Fondés en 1955, Les Cahiers naturalistes sont publiés par l’Equipe Zola de l’ITEM et la Société littéraire des Amis d’Emile Zola, avec l’aide des éditions Grasset et du CNL. Ils se consacrent à l’étude de la vie et de l’œuvre d’Emile Zola, ainsi qu’à l’histoire du mouvement naturaliste et de l’affaire Dreyfus. Dirigés par Alain Pagès, ils paraissent sous la forme d’un numéro annuel, d’environ 400 p. La qualité scientifique et l’audience internationale de la revue ont été salués en 2008 par un classement en catégorie « A » attribué par l’ERIH (European Reference Index for the Humanities).
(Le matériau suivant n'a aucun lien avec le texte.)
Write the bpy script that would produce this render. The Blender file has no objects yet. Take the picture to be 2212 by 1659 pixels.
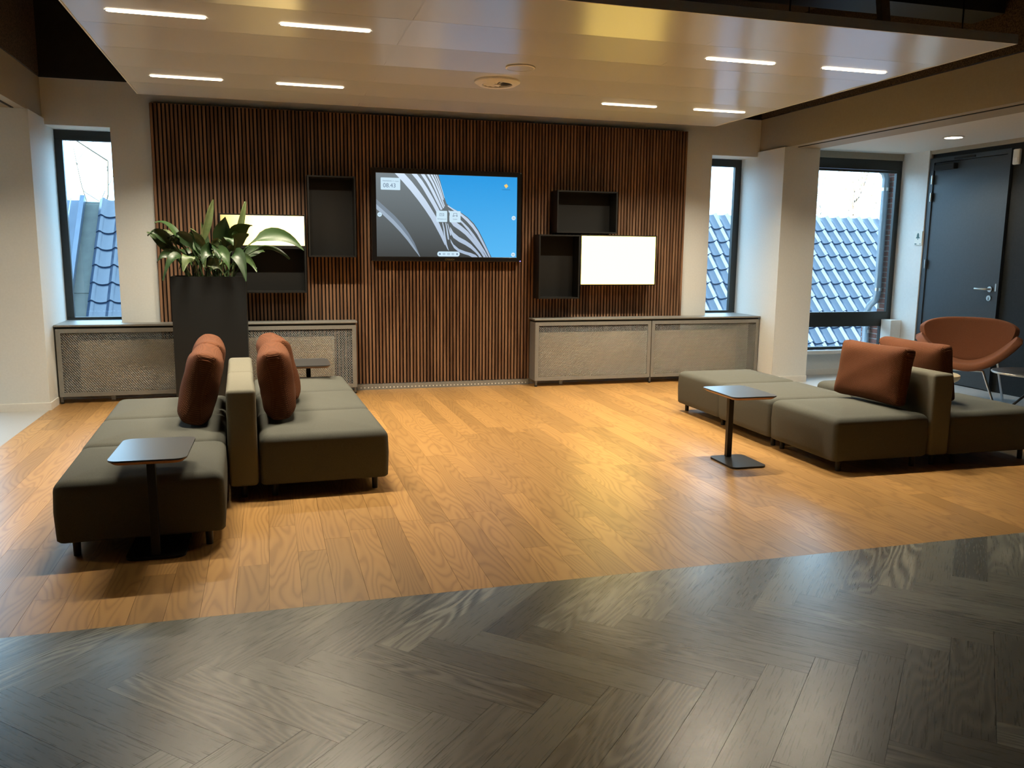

Dans l’avant-propos écrit par Alain Pagès, il est précisé que la 3ème partie de ce n°71 retrouve la question-inépuisable- des « avatars » du naturalisme. Les formes en sont variées comme le rappellent les exemples présentés ici : transposition du « Rêve » sur la scène lyrique, adaptation de « La Bête humaine » au cinéma, parodies produites par les chansons, jusqu’à ces échos de l’œuvre de Zola que l’on peut découvrir chez Frédéric Dard, le créateur de l’immortel San-Antonio !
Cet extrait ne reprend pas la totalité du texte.